What have you been caching away?  Trust or doubt? 
  
Joy and thankfulness come from a heart that trusts!  Trusts that God is good.  Trusts that He is for you.  Trusts that when He says, “ALL things work together for good” . . . , He means it.  You can’t expect to have joy and thankfulness, if you haven’t forged a life of trust. 
 
It’s a choice, not a feeling!  

What do you get from a heart that has stockpiled doubt?  Discouragement.  Hopelessness.   Despair.  There’s no room for joy and no room for thankfulness where doubt reigns. 

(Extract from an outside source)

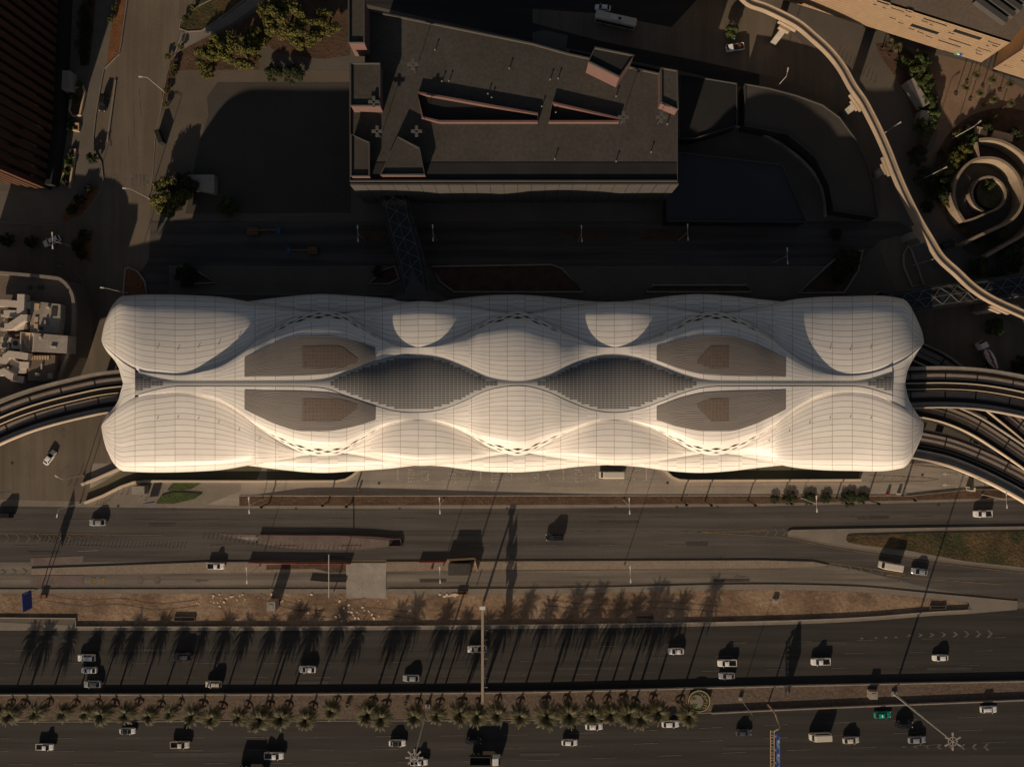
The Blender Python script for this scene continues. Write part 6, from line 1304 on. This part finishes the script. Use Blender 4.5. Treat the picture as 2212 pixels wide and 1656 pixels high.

Trusting in a God we can’t see doesn’t come naturally.  Our propensity is to control, to carry the burden and say we trust God when we really don’t.  Then we wonder why we struggle to find joy.  We question how it is possible to be thankful in ALL circumstances.   

What does the treasury of your heart look like?  Do you have a storehouse of trust or a cache of doubt?  Choose to trust!  And joy and thankfulness will follow. 
 
 

1 comment:

  1. Powerful translation of Matthew 12:34-35. This is a great reminder that thankfulness begins with trust and ends with obedience.